シリアル番号 | 表題 | 日付 |
611 |
クリスティー戦車 |
2002/5/12 |
ノモハンで突如出現したソ連の新鋭BT型戦車に日本軍は全く手の出しようがなかった。このBT戦車は米国で世界初のFFドライブ車を設計したクリスティーが設計した戦車で高速性能を特徴としている。キャタビラーを付けて64km/hの速度がだせた。日本の89式戦車は26km/hしか出せなかった。
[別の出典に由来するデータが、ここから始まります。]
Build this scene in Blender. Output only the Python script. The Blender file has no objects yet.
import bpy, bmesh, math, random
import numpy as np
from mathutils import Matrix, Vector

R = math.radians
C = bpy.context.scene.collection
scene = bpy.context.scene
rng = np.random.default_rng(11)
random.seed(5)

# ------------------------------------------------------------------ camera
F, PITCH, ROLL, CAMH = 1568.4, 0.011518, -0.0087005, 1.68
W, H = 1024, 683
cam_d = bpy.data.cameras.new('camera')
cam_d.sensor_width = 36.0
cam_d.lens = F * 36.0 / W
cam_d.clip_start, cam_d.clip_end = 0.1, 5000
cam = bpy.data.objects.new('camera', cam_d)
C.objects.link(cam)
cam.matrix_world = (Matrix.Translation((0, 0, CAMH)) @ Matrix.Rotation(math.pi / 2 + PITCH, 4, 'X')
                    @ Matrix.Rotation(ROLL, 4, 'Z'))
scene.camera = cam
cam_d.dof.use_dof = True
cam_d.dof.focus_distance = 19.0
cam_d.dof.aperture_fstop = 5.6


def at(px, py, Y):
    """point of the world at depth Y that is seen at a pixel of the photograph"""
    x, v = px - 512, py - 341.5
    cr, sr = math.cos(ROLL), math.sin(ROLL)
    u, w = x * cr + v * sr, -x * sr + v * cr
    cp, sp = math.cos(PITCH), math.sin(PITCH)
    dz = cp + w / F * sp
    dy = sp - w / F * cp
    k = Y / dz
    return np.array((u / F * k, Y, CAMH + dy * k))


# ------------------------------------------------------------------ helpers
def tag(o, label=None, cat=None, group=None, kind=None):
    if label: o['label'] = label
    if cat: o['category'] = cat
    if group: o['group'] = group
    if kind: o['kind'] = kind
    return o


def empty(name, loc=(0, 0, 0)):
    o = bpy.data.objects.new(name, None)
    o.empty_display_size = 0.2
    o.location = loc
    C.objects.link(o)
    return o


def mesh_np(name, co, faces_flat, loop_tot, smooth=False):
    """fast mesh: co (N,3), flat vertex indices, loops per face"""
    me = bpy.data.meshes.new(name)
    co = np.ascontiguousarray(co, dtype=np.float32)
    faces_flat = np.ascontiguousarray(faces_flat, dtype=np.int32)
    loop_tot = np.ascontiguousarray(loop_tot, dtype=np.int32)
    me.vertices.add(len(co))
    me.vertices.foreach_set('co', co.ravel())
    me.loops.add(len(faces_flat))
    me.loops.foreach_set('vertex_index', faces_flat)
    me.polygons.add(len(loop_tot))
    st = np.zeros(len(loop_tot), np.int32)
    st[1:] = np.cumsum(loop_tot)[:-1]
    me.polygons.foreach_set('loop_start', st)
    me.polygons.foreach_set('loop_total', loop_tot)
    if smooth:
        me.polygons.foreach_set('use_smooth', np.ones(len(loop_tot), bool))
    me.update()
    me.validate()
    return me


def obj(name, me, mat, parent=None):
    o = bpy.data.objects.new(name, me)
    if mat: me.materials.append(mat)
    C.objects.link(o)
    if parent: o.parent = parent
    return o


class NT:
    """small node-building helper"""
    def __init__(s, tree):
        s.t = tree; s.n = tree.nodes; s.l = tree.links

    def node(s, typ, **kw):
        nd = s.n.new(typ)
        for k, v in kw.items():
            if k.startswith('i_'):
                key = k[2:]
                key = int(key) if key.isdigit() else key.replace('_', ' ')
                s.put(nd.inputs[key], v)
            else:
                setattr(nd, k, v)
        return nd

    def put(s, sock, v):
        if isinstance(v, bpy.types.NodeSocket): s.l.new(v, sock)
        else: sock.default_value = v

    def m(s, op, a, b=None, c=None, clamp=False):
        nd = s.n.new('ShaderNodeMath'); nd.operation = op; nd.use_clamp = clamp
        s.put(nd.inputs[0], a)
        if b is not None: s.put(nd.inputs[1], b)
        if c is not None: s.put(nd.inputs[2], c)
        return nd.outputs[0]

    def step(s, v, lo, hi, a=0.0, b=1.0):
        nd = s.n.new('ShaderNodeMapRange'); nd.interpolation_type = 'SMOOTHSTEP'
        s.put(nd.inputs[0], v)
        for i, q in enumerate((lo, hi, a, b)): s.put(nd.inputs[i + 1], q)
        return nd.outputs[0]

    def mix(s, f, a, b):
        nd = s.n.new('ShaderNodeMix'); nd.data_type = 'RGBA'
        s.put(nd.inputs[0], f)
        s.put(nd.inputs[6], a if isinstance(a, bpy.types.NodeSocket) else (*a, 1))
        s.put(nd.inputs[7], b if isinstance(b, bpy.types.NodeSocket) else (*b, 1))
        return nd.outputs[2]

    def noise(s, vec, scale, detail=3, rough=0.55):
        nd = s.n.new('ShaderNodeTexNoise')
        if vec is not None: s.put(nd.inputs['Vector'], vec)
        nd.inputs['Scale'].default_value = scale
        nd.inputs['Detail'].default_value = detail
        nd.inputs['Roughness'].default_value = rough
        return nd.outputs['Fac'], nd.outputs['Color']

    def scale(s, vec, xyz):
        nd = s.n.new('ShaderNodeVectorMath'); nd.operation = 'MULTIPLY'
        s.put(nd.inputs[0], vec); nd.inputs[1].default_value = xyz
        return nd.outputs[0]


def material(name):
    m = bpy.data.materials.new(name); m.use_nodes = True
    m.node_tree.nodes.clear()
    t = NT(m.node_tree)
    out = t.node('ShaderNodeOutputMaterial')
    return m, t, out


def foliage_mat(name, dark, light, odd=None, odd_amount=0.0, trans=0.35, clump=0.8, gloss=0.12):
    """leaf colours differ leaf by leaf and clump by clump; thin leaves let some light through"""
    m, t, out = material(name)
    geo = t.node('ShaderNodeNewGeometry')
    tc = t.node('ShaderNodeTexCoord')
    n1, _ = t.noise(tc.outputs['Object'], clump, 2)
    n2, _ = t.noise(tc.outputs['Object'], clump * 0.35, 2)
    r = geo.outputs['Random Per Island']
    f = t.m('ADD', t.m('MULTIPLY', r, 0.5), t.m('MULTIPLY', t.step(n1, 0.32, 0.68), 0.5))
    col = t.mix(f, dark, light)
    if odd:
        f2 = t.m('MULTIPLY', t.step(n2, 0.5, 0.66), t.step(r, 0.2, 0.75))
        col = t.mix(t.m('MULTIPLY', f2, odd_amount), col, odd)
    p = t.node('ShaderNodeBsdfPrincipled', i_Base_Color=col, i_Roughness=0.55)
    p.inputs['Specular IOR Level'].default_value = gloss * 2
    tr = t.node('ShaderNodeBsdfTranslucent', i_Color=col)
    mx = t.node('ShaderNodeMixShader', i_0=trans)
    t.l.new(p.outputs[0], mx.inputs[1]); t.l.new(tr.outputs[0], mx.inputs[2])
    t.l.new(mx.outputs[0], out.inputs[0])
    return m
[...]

米国を含む世界中の陸軍指導者は匍匐前進の戦術からの発想で高速戦車には興味を持たなかったがミハイル・コーシキンがクリスティー戦車をデッド・コピーした。ノモハンで日本軍の火炎瓶に手をやいたミハイル・コーシキンはノモンハン後ガソリンエンジンをディーゼル・エンジンに換装した。そしてやがてこの戦車は第二次大戦での最優秀戦車といわれるT34型になる。1941年7月東部戦線のドイツ機甲部隊は突如出現したT34型戦車に恐怖のドン底に突き落とされる。
スターリンによる赤軍の大粛清により先見性のある軍幹部が居なくなった間もコーシキン以下の技術陣は黙々研鑚を続けた。
ノモンハンで負けた日本軍は何も学ばず、戦車を改良することはなかった。